Projective module
In mathematics, particularly in abstract algebra and homological algebra, the concept of projective module over a ring R is a more flexible generalisation of the idea of a free module (that is, a module with basis vectors). Such modules can be characterised in various ways, in some cases only for rings R that are commutative, and of special types (see Swan's theorem).
The easiest characterisation is as a direct summand of a free module. That is, a module P is projective provided there is a module Q such that the direct sum of the two is a free module F. From this it follows that we can think of P as a kind of projection in F: the module endomorphism in F that is the identity on P and 0 on Q is an idempotent matrix.

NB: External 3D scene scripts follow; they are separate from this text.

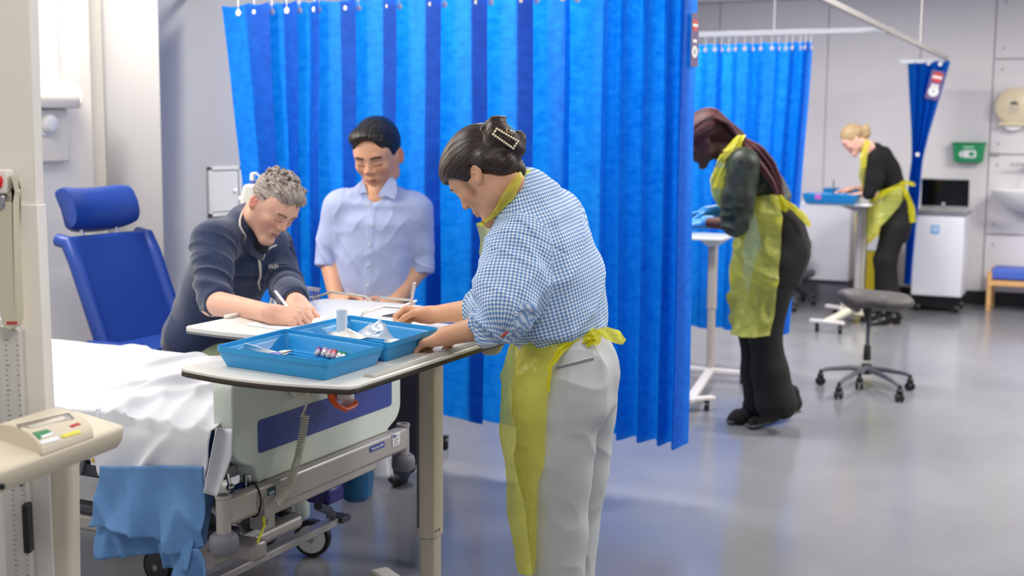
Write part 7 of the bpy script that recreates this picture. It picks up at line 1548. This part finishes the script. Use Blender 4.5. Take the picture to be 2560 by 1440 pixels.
rows = [[V_(x0 * (1 - s) + x1 * s, y0_ * (1 - s) + y1_ * s, D4 - .12 - .05 * math.sin(s * 3.1)) for s in np.linspace(0, 1, 8)] for (x0, y0_, x1, y1_) in [(np.interp(t, [0, 1], [1806, 1843]), np.interp(t, [0, 1], [379, 338]), np.interp(t, [0, 1], [1857, 1865]), np.interp(t, [0, 1], [381, 337])) for t in np.linspace(0, 1, 8)]]
film('apron_collar_fold', rows, film_mat('yellow_strap_film3', (228, 222, 80), .85), ap, .004, 1, 2, 2)
ribbon('tie_knot', [(1925, 492, D4 - .19), (1948, 498, D4 - .18), (1958, 515, D4 - .17), (1968, 528, D4 - .16)], [.014, .028, .024, .012], ap)
ribbon('tie_end', [(1952, 498, D4 - .18), (1985, 520, D4 - .17), (2008, 542, D4 - .17), (2026, 566, D4 - .17)], [.010, .016, .018, .012], ap)

# ------------------------------------------------------------------ blonde woman in black
SK5 = (228, 176, 158); D5 = 11.1
pl5 = thing('person', 'blonde woman in black clothes and a yellow apron at the far table', 'person', V_(2205, 812, D5) * [1, 1, 0])
f5 = vdir(-.74, .08, -.66); R5 = frame(f5, vdir(-.62, .1, .75)); O5 = V_(2133, 349, D5)
sd5 = vdir(-.1, -.99, 0); fd5 = vdir(-.99, .1, 0)
t5 = [V_(2245, 535, D5), V_(2230, 470, D5), V_(2216, 430, D5), V_(2198, 395, D5), V_(2182, 376, D5), V_(2166, 366, D5)]
sn5, en5, wn5 = V_(2190, 398, D5 - .17), V_(2182, 482, D5 - .17), V_(2143, 488, D5 - .1); sf5, ef5, wf5 = V_(2185, 395, D5 + .17), V_(2172, 472, D5 + .14), V_(2128, 474, D5 + .05)
hd5 = [head_prims(O5, R5, 1.0, .96), rc(O5 + R5 @ [0, -.03, -.06], V_(2172, 374, D5), .052, .06, .03)]
kn5, kf5 = V_(2218, 640, D5 - .09), V_(2210, 640, D5 + .09); an5, af5 = V_(2222, 790, D5 - .09), V_(2205, 785, D5 + .09)
fc5 = face_col(O5, R5, SK5, (200, 110, 110), (150, 116, 90))
sdfobj('body', [hd5, loft(t5, [.14, .11, .12, .13, .09, .05], [.10, .08, .085, .08, .06, .05], sd5, .04), chain([sn5, en5, wn5], [.05, .038, .026], .03), chain([sf5, ef5, wf5], [.05, .038, .026], .03), hand_prims(wn5, vdir(-.95, .1, -.15), vdir(0, -.2, 1), 1, ((20, 25, 15),) * 4), hand_prims(wf5, vdir(-.95, .1, -.1), vdir(0, .2, 1), -1, ((20, 25, 15),) * 4), chain([V_(2240, 560, D5 - .09), kn5, an5], [.09, .055, .038], .03), chain([V_(2238, 560, D5 + .09), kf5, af5], [.09, .055, .038], .03)], .0075, M_skin, pl5, col=fc5)
M_bk = mat('black_knit', (12, 12, 13), .9)
sdfobj('black_top', [loft([V_(2234, 480, D5), V_(2228, 460, D5), V_(2215, 425, D5), V_(2198, 392, D5), V_(2184, 376, D5), V_(2176, 370, D5)], [.135, .145, .155, .16, .13, .07], [.105, .115, .12, .11, .08, .06], sd5, .03, cap=.4), chain([sn5, sn5 * .4 + en5 * .6, en5 + vdir(-.03, 0, 0)], [.075, .072, .06], .05), chain([sf5, ef5], [.07, .055], .05)], .009, M_bk, pl5, disp=cloth_disp(.007, 9, 3))
tr5 = sdfobj('trousers', [loft([V_(2232, 470, D5), V_(2244, 510, D5), V_(2246, 545, D5), V_(2236, 590, D5)], [.13, .16, .165, .15], [.10, .12, .125, .12], sd5, .03, cap=.5), chain([V_(2236, 570, D5 - .08), V_(2216, 650, D5 - .09), V_(2222, 735, D5 - .09), V_(2224, 765, D5 - .09)], [.115, .088, .088, .09], .04), chain([V_(2234, 570, D5 + .08), V_(2210, 650, D5 + .09), V_(2212, 735, D5 + .09), V_(2213, 762, D5 + .09)], [.11, .088, .088, .09], .04)], .010, mat('black_wide_trousers', (13, 13, 16), .85), pl5, disp=cloth_disp(.005, 8, 2, vert=.4))
for k_, (px, py, dd) in enumerate(((2210, 813, -.1), (2180, 803, .1))):
    toe = atZ(px - 40 if k_ == 0 else px - 30, py + 1, .0) ; heel = atZ(px + 32 if k_ == 0 else px + 34, py - 2, .0)
    q = toe - heel; shoe(pl5, heel + q * 1.0 + [0, 0, .004], heel + [0, 0, .035], .25, .08, .055, mat('black_patent', (14, 14, 16), .2), False); obj('heel_block', MB().cyl(heel + [0, 0, .0], heel + [0, 0, .05], .03, .035), M_black, pl5)
h5 = lambda c, r, k=.02, op='+': ell(O5 + R5 @ np.array(c), r, R5, k, op)
sdfobj('hair', [h5((0, -.018, .042), (.083, .105, .094)), ell(V_(2161, 332, D5), (.055, .05, .06), None, .02), rc(V_(2150, 345, D5), V_(2166, 318, D5), .04, .028, .02), h5((0, .09, -.04), (.13, .068, .10), .012, '-'), h5((0, -.02, -.105), (.13, .062, .085), .015, '-')], .006, strand_mat('blonde_hair', (132, 104, 72), (206, 178, 134), .5, (1, .2, .3), .6), pl5, suv=hair_uv(O5, R5, (0, 1, .2), 24, 2))
rows = []
A5 = [(466, 2238, 2254), (480, 2190, 2255), (500, 2172, 2256), (515, 2170, 2248), (550, 2168, 2218), (587, 2169, 2178)]
for py in np.linspace(466, 588, 40):
    L = np.interp(py, [a[0] for a in A5], [a[1] for a in A5]); Rr = np.interp(py, [a[0] for a in A5], [a[2] for a in A5]); row = []
    for k in range(30):
        u = k / 29
        if u < .65: w = u / .65 * math.pi / 2; px = Rr + (L - Rr) * math.sin(w); d_ = D5 - .20 + .19 * (1 - math.cos(w))
        else: w = (u - .65) / .35; px = L + 14 * w * w; d_ = D5 - .01 + .2 * w
        row.append(V_(px, py, d_))
    rows.append(row)
ap = film('apron_skirt', over([tr5], rows, .008, .66), M_apr4, pl5, .015, 5, 3, 3)
rows = []
for py in np.linspace(395, 500, 16):
    L = np.interp(py, [395, 436, 470, 500], [2158, 2147, 2157, 2170]); rows.append([V_(L + 16 * w * w, py, D5 - .16 + .30 * w) for w in np.linspace(0, 1, 10)])
film('apron_bib', rows, M_apr4, ap, .008, 2, 2, 2)
ribbon('apron_neck_strap', [(2158, 420, D5 - .19), (2158, 395, D5 - .20), (2164, 370, D5 - .17), (2170, 350, D5 - .10)], [.025, .03, .03, .022], ap, film_mat('yellow_strap_film4', (228, 216, 80), .85), 7)
ribbon('tie_end', [(2252, 458, D5 - .14), (2266, 456, D5 - .14), (2280, 460, D5 - .14), (2288, 463, D5 - .14)], [.02, .02, .02, .01], ap)
ribbon('tie_end', [(2254, 462, D5 - .14), (2266, 486, D5 - .15), (2278, 520, D5 - .15), (2283, 556, D5 - .15)], [.015, .024, .03, .03], ap)
ribbon('tie_band', [(2254, 462, D5 - .15), (2235, 470, D5 - .19), (2205, 484, D5 - .2), (2185, 500, D5 - .17)], [.018, .02, .02, .015], ap)
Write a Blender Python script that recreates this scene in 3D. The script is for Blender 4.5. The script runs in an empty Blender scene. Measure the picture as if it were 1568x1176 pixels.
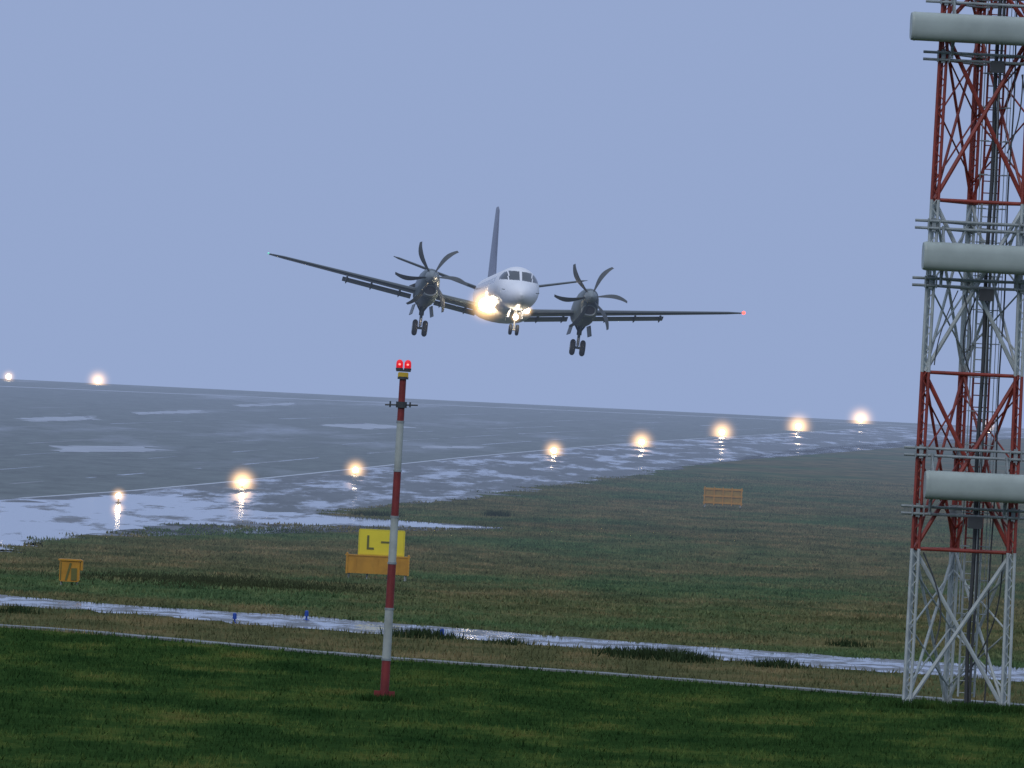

Another way that is more in line with category theory is to extract the property, of lifting, that carries over from free to projective modules. Using a basis of a free module F, it is easy to see that if we are given a surjective module homomorphism from N to M, the corresponding mapping from Hom(F,N) to Hom(F,M) is also surjective (it's from a product of copies of N to the product with the same index set for M). Using the homomorphisms P->F and F->P for a projective module, it is easy to see that P has the same property; and also that if we can lift the identity P->P to P->F for F some free module mapping onto P, that P is a direct summand. This gives an abstract characterisation, therefore.
Another way to pick out projective modules is as locally free; this assumes some idea of localisation, such as is given at localization of a ring, carried over to modules, to make sense. A basic motivation of the theory is that such modules are analogues of vector bundles - something that for rings C(X) for a compact Hausdorff space can be justified in detail.